(Given request)
Repeat the full listing, word for word.

=== Available data ===

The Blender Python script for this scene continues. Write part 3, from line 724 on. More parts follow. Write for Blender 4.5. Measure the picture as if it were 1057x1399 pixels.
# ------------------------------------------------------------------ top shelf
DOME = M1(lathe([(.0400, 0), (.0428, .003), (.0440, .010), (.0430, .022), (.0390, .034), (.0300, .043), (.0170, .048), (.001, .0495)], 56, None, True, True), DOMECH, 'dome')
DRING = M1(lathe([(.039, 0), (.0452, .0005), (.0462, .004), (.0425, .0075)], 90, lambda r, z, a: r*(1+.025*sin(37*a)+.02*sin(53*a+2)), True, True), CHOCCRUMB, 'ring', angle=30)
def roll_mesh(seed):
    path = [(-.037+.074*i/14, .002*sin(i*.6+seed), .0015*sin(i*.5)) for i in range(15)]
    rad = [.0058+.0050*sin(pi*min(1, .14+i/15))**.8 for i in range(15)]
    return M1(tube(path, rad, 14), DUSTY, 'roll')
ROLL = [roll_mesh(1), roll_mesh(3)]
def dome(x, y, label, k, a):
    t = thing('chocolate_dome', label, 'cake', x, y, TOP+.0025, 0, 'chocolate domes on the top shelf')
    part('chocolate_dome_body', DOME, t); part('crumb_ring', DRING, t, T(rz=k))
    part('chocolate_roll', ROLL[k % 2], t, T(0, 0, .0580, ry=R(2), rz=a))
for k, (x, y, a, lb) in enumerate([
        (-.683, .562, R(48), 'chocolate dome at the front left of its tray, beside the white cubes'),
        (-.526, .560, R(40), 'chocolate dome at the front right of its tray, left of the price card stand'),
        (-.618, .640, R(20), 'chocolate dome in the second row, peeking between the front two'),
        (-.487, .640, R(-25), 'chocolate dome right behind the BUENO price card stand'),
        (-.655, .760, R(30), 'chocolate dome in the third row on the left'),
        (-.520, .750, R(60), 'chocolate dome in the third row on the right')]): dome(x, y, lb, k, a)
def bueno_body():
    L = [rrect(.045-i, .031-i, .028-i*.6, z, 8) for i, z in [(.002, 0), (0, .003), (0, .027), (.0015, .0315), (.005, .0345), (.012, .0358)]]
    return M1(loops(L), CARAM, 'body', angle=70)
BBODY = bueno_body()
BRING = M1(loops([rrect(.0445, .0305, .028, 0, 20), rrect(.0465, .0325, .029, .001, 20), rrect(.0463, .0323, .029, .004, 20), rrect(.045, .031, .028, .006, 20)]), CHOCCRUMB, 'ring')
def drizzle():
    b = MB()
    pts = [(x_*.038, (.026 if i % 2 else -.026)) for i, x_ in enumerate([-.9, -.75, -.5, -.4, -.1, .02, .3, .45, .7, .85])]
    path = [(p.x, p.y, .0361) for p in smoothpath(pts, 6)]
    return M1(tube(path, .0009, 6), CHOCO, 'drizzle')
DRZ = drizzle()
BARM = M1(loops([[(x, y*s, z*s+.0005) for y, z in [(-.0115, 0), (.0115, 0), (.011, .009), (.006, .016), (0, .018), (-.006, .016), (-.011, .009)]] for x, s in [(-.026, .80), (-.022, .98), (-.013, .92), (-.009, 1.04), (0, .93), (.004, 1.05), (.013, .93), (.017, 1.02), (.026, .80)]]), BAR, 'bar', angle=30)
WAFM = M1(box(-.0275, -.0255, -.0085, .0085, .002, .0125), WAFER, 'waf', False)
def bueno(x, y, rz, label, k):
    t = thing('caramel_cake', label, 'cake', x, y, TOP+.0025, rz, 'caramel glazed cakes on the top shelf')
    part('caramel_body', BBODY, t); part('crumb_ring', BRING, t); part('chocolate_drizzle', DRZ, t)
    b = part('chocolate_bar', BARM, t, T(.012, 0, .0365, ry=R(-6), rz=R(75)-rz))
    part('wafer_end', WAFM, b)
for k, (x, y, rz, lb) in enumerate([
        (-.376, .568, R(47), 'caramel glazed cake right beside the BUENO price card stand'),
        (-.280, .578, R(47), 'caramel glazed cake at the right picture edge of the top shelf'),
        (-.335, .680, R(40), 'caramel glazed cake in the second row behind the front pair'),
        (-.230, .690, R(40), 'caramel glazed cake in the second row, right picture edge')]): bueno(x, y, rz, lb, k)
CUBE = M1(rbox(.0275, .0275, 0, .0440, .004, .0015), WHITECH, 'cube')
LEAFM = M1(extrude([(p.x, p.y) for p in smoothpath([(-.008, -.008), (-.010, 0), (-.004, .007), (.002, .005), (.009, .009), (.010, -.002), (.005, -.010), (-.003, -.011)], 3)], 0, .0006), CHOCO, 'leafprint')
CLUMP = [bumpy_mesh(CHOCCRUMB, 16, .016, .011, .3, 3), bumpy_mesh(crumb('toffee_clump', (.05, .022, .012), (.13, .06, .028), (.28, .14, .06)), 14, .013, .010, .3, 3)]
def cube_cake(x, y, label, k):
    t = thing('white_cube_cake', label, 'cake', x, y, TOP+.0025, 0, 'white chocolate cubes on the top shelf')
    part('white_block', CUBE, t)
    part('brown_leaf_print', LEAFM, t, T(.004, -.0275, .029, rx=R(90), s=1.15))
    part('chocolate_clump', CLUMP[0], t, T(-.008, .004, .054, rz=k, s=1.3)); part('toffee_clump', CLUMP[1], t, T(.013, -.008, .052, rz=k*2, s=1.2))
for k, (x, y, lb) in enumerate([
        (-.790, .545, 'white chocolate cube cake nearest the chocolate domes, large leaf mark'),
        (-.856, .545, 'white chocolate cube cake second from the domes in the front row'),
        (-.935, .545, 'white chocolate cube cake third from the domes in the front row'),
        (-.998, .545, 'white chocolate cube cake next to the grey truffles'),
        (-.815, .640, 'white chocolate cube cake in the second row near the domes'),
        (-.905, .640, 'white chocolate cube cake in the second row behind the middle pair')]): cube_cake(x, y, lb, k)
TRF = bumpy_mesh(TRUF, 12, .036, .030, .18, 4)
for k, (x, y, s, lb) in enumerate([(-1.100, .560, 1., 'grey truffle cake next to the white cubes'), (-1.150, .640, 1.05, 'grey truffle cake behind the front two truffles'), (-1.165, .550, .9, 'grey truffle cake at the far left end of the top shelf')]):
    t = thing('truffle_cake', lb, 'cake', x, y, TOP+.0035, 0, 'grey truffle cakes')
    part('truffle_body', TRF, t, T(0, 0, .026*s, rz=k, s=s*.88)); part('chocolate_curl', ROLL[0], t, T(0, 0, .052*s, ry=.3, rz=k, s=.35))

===

(Final answer)
The Blender Python script for this scene continues. Write part 3, from line 724 on. More parts follow. Write for Blender 4.5. Measure the picture as if it were 1057x1399 pixels.
# ------------------------------------------------------------------ top shelf
DOME = M1(lathe([(.0400, 0), (.0428, .003), (.0440, .010), (.0430, .022), (.0390, .034), (.0300, .043), (.0170, .048), (.001, .0495)], 56, None, True, True), DOMECH, 'dome')
DRING = M1(lathe([(.039, 0), (.0452, .0005), (.0462, .004), (.0425, .0075)], 90, lambda r, z, a: r*(1+.025*sin(37*a)+.02*sin(53*a+2)), True, True), CHOCCRUMB, 'ring', angle=30)
def roll_mesh(seed):
    path = [(-.037+.074*i/14, .002*sin(i*.6+seed), .0015*sin(i*.5)) for i in range(15)]
    rad = [.0058+.0050*sin(pi*min(1, .14+i/15))**.8 for i in range(15)]
    return M1(tube(path, rad, 14), DUSTY, 'roll')
ROLL = [roll_mesh(1), roll_mesh(3)]
def dome(x, y, label, k, a):
    t = thing('chocolate_dome', label, 'cake', x, y, TOP+.0025, 0, 'chocolate domes on the top shelf')
    part('chocolate_dome_body', DOME, t); part('crumb_ring', DRING, t, T(rz=k))
    part('chocolate_roll', ROLL[k % 2], t, T(0, 0, .0580, ry=R(2), rz=a))
for k, (x, y, a, lb) in enumerate([
        (-.683, .562, R(48), 'chocolate dome at the front left of its tray, beside the white cubes'),
        (-.526, .560, R(40), 'chocolate dome at the front right of its tray, left of the price card stand'),
        (-.618, .640, R(20), 'chocolate dome in the second row, peeking between the front two'),
        (-.487, .640, R(-25), 'chocolate dome right behind the BUENO price card stand'),
        (-.655, .760, R(30), 'chocolate dome in the third row on the left'),
        (-.520, .750, R(60), 'chocolate dome in the third row on the right')]): dome(x, y, lb, k, a)
def bueno_body():
    L = [rrect(.045-i, .031-i, .028-i*.6, z, 8) for i, z in [(.002, 0), (0, .003), (0, .027), (.0015, .0315), (.005, .0345), (.012, .0358)]]
    return M1(loops(L), CARAM, 'body', angle=70)
BBODY = bueno_body()
BRING = M1(loops([rrect(.0445, .0305, .028, 0, 20), rrect(.0465, .0325, .029, .001, 20), rrect(.0463, .0323, .029, .004, 20), rrect(.045, .031, .028, .006, 20)]), CHOCCRUMB, 'ring')
def drizzle():
    b = MB()
    pts = [(x_*.038, (.026 if i % 2 else -.026)) for i, x_ in enumerate([-.9, -.75, -.5, -.4, -.1, .02, .3, .45, .7, .85])]
    path = [(p.x, p.y, .0361) for p in smoothpath(pts, 6)]
    return M1(tube(path, .0009, 6), CHOCO, 'drizzle')
DRZ = drizzle()
BARM = M1(loops([[(x, y*s, z*s+.0005) for y, z in [(-.0115, 0), (.0115, 0), (.011, .009), (.006, .016), (0, .018), (-.006, .016), (-.011, .009)]] for x, s in [(-.026, .80), (-.022, .98), (-.013, .92), (-.009, 1.04), (0, .93), (.004, 1.05), (.013, .93), (.017, 1.02), (.026, .80)]]), BAR, 'bar', angle=30)
WAFM = M1(box(-.0275, -.0255, -.0085, .0085, .002, .0125), WAFER, 'waf', False)
def bueno(x, y, rz, label, k):
    t = thing('caramel_cake', label, 'cake', x, y, TOP+.0025, rz, 'caramel glazed cakes on the top shelf')
    part('caramel_body', BBODY, t); part('crumb_ring', BRING, t); part('chocolate_drizzle', DRZ, t)
    b = part('chocolate_bar', BARM, t, T(.012, 0, .0365, ry=R(-6), rz=R(75)-rz))
    part('wafer_end', WAFM, b)
for k, (x, y, rz, lb) in enumerate([
        (-.376, .568, R(47), 'caramel glazed cake right beside the BUENO price card stand'),
        (-.280, .578, R(47), 'caramel glazed cake at the right picture edge of the top shelf'),
        (-.335, .680, R(40), 'caramel glazed cake in the second row behind the front pair'),
        (-.230, .690, R(40), 'caramel glazed cake in the second row, right picture edge')]): bueno(x, y, rz, lb, k)
CUBE = M1(rbox(.0275, .0275, 0, .0440, .004, .0015), WHITECH, 'cube')
LEAFM = M1(extrude([(p.x, p.y) for p in smoothpath([(-.008, -.008), (-.010, 0), (-.004, .007), (.002, .005), (.009, .009), (.010, -.002), (.005, -.010), (-.003, -.011)], 3)], 0, .0006), CHOCO, 'leafprint')
CLUMP = [bumpy_mesh(CHOCCRUMB, 16, .016, .011, .3, 3), bumpy_mesh(crumb('toffee_clump', (.05, .022, .012), (.13, .06, .028), (.28, .14, .06)), 14, .013, .010, .3, 3)]
def cube_cake(x, y, label, k):
    t = thing('white_cube_cake', label, 'cake', x, y, TOP+.0025, 0, 'white chocolate cubes on the top shelf')
    part('white_block', CUBE, t)
    part('brown_leaf_print', LEAFM, t, T(.004, -.0275, .029, rx=R(90), s=1.15))
    part('chocolate_clump', CLUMP[0], t, T(-.008, .004, .054, rz=k, s=1.3)); part('toffee_clump', CLUMP[1], t, T(.013, -.008, .052, rz=k*2, s=1.2))
for k, (x, y, lb) in enumerate([
        (-.790, .545, 'white chocolate cube cake nearest the chocolate domes, large leaf mark'),
        (-.856, .545, 'white chocolate cube cake second from the domes in the front row'),
        (-.935, .545, 'white chocolate cube cake third from the domes in the front row'),
        (-.998, .545, 'white chocolate cube cake next to the grey truffles'),
        (-.815, .640, 'white chocolate cube cake in the second row near the domes'),
        (-.905, .640, 'white chocolate cube cake in the second row behind the middle pair')]): cube_cake(x, y, lb, k)
TRF = bumpy_mesh(TRUF, 12, .036, .030, .18, 4)
for k, (x, y, s, lb) in enumerate([(-1.100, .560, 1., 'grey truffle cake next to the white cubes'), (-1.150, .640, 1.05, 'grey truffle cake behind the front two truffles'), (-1.165, .550, .9, 'grey truffle cake at the far left end of the top shelf')]):
    t = thing('truffle_cake', lb, 'cake', x, y, TOP+.0035, 0, 'grey truffle cakes')
    part('truffle_body', TRF, t, T(0, 0, .026*s, rz=k, s=s*.88)); part('chocolate_curl', ROLL[0], t, T(0, 0, .052*s, ry=.3, rz=k, s=.35))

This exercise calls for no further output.